De focus van economen ligt veelal op het analyseren van markten, en, breder gezien, op menselijke interactie gegeven de toevoer van natuurlijke hulpbronnen zoals vis, en gegeven het dumpen, lozen of verbranden van afvalstromen. Zo kijken de recente Nobelprijswinnaars economie Guido Imbens en Josh Angrist wel naar de prijs-elasticiteit van de vraag naar vis (Angrist et al., 2000), maar blijft het buiten beeld hoe vis in het economische verkeer terechtkomt, en hoe het gedrag van vissers te beïnvloeden is.
In dit artikel stellen wij dat meer aandacht van economen voor de visserij het verschil kan maken. Overbevissing is namelijk niet iets onvermijdelijks, maar hangt af van de instituties rond de visserij (Karpoff, 2022). Dit bevestigt een recente evaluatie van een ommekeer in het Amerikaanse visserijbeleid (Frank en Oremus, 2023). Het gaat hier om prikkels en interactie, dus om typisch economische onderwerpen.
Overbevissing in Nederland en daarbuiten
De Noordzee ziet er vanaf het strand hetzelfde uit als in de tijd van de schilder Hendrik Willem Mesdag – windmolenparken en voorbijvarende containerschepen daargelaten. Maar onder water is er veel veranderd. De Noordzeeharing werd bijvoorbeeld zestig jaar geleden al bijna uitgeroeid door overbevissing (Corten, 2013). Tussen 1962 en 1965 verdubbelde de haringvangst welhaast, maar dat kon de haring niet aan. In de jaren daarna stortte het haringbestand in; en de vangsten gingen daarbij mee omlaag. Brussel heeft de haringvangst toen vier jaar lang stil laten leggen, waarna het bestand zich weer enigszins herstelde. Maar het huidige haringbestand is nog altijd twee derde kleiner dan aan het begin van de jaren vijftig (zie figuur 1) – al is dat waarschijnlijk niet alléén het resultaat van overbevissing, maar ook van een hogere watertemperatuur.

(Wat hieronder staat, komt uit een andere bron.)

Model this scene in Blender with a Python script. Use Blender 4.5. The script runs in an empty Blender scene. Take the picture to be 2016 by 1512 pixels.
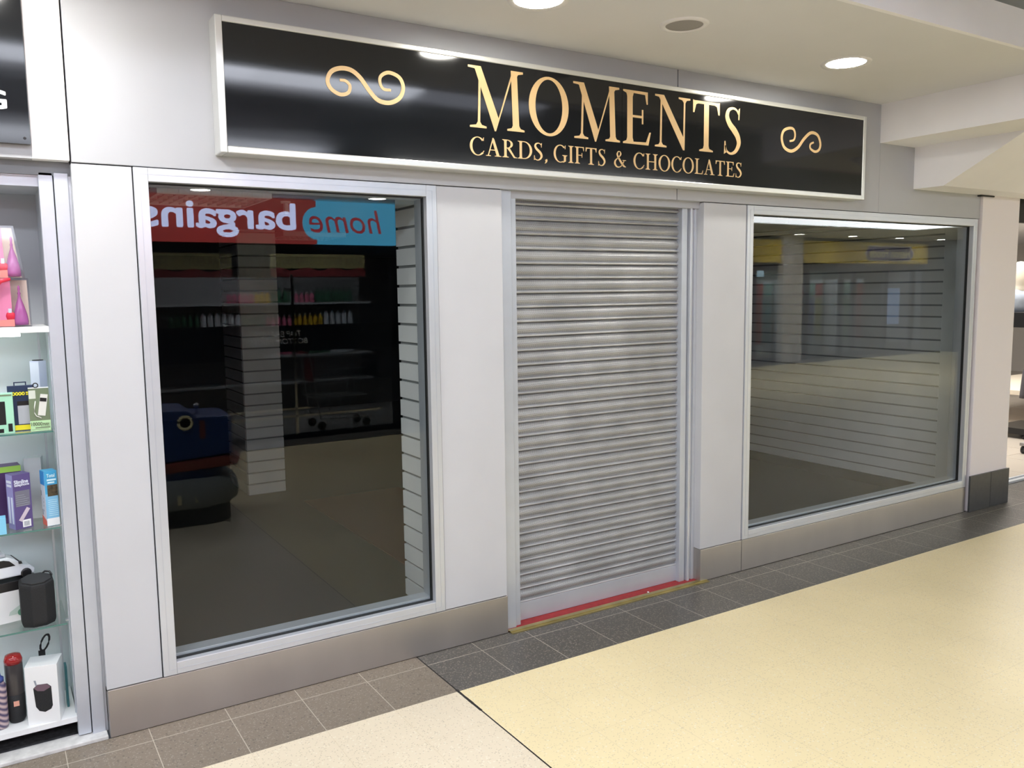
import bpy, bmesh, math, random
from mathutils import Vector, Matrix
random.seed(7)
PI = math.pi
S = bpy.context.scene
C = S.collection

# ------------------------------------------------------------------ camera
cam = bpy.data.objects.new('camera', bpy.data.cameras.new('camera')); C.objects.link(cam)
R = [[0.8466428342868355, -0.5320042229700703, -0.012939006634214968],
     [-0.06912039420878072, -0.08582654487733568, -0.9939095408028027],
     [0.5276535627237737, 0.8423807398892396, -0.10943677082442765]]
M = Matrix.Identity(4)
for i in range(3):
    M[i][0] = R[0][i]; M[i][1] = -R[1][i]; M[i][2] = -R[2][i]
M.translation = (-0.31238, -3.53498, 1.742)
cam.matrix_world = M
cam.data.sensor_width = 36; cam.data.lens = 1653.95 / 2016 * 36
cam.data.clip_start = .02
S.camera = cam

# ------------------------------------------------------------------ world, exposure
w = bpy.data.worlds.new('world'); S.world = w; w.use_nodes = True
w.node_tree.nodes['Background'].inputs[0].default_value = (.75, .85, 1, 1)
w.node_tree.nodes['Background'].inputs[1].default_value = .35
S.view_settings.view_transform = 'Standard'; S.view_settings.look = 'None'
S.view_settings.gamma = 1; S.view_settings.use_curve_mapping = False
S.view_settings.exposure = 0.0
LIGHT = 1.0

def area(name, loc, sx, sy, power, col=(1, 1, 1), rot=(0, 0, 0)):
    l = bpy.data.lights.new(name, 'AREA'); l.shape = 'RECTANGLE'; l.size = sx; l.size_y = sy
    l.energy = power * LIGHT; l.color = col
    o = bpy.data.objects.new(name, l); C.objects.link(o); o.location = loc; o.rotation_euler = rot
    return o

# the mall's roof lighting (roof lights double luminous panels built below; shop lights have none)
area('roof_light_near', (-1.1, -2.01, 3.085), 6.8, .34, 62, (.86, .91, 1))
area('roof_light_far', (-1.2, -4.65, 3.085), 7.4, .8, 70, (.88, .93, 1))
area('roof_fill_mid', (5.6, -4.88, 3.085), 4.6, .34, 26, (.95, .96, 1))  # added lamp for the right side, clear of the sign's reflection
area('opposite_shop_light', (3.2, -8.0, 2.75), 3.4, 1.4, 150, (.95, .97, 1))
area('far_shop_light', (17.4, -10.8, 2.75), 7.5, 1.2, 330, (.85, .93, 1))
area('right_shop_light', (9.4, 2.3, 2.45), 4.4, 3.0, 190, (1, .96, .90))

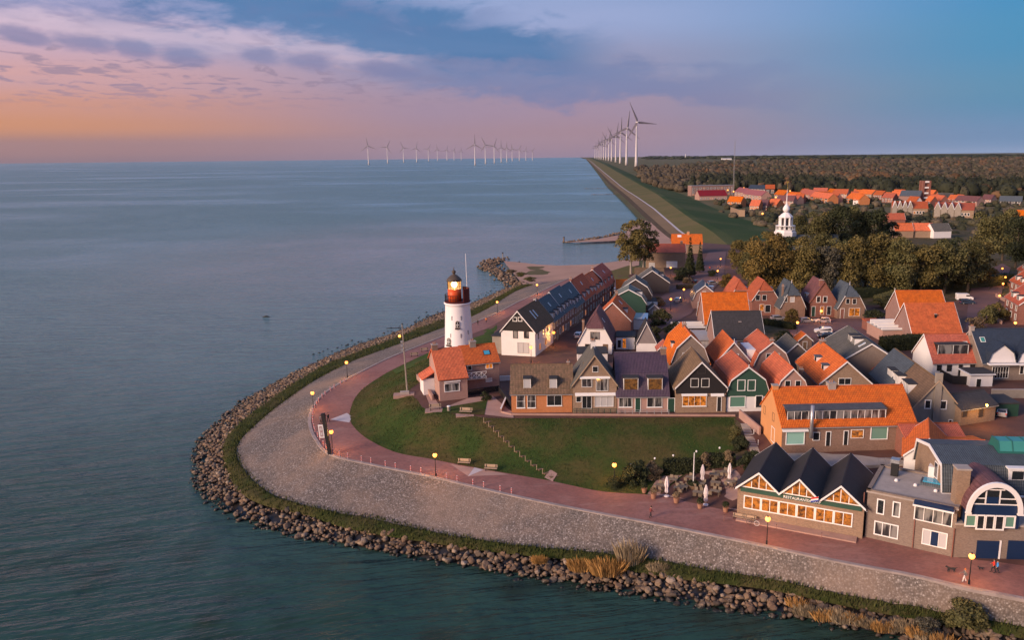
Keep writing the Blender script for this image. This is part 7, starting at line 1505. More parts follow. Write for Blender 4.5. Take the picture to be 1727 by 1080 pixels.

Ook met de Noordzeetong gaat het niet goed. Deze platvis is voor de Nederlandse visserij van groot belang. Voor de eeuwwisseling werd er al veel te veel op tong gevist (Daan, 1997), en daarna bleef dat zo (ICES, 2023). Het is dan ook niet verrassend dat er in de tongvisserij minder te verdienen valt. Vissers hebben gretig gebruikgemaakt van de in 2022 ingevoerde subsidie om te stoppen (RVO, 2023). Afgelopen jaar zijn er 51 kotters met subsidie gesloopt. Naast de in het nieuws genoemde zaken zoals windmolenparken, Brexit en brandstofprijzen heeft de sloop ook te maken met structurele overbevissing.
Breder bezien geldt dat naar schatting 97 procent van alle vis van vier kilogram of zwaarder door de visserij uit de Noordzee in de afgelopen honderd jaar is verdwenen (Jennings en Blanchard, 2004). Dit proces gaat nog altijd door. Het aandeel vissen van ten minste 25 centimeter in het vangstgewicht van de Nederlandse Noordzeevissers is de afgelopen decennia gedaald van een derde naar bijna een twintigste, al is er recent sprake van een licht herstel (CLO, 2021).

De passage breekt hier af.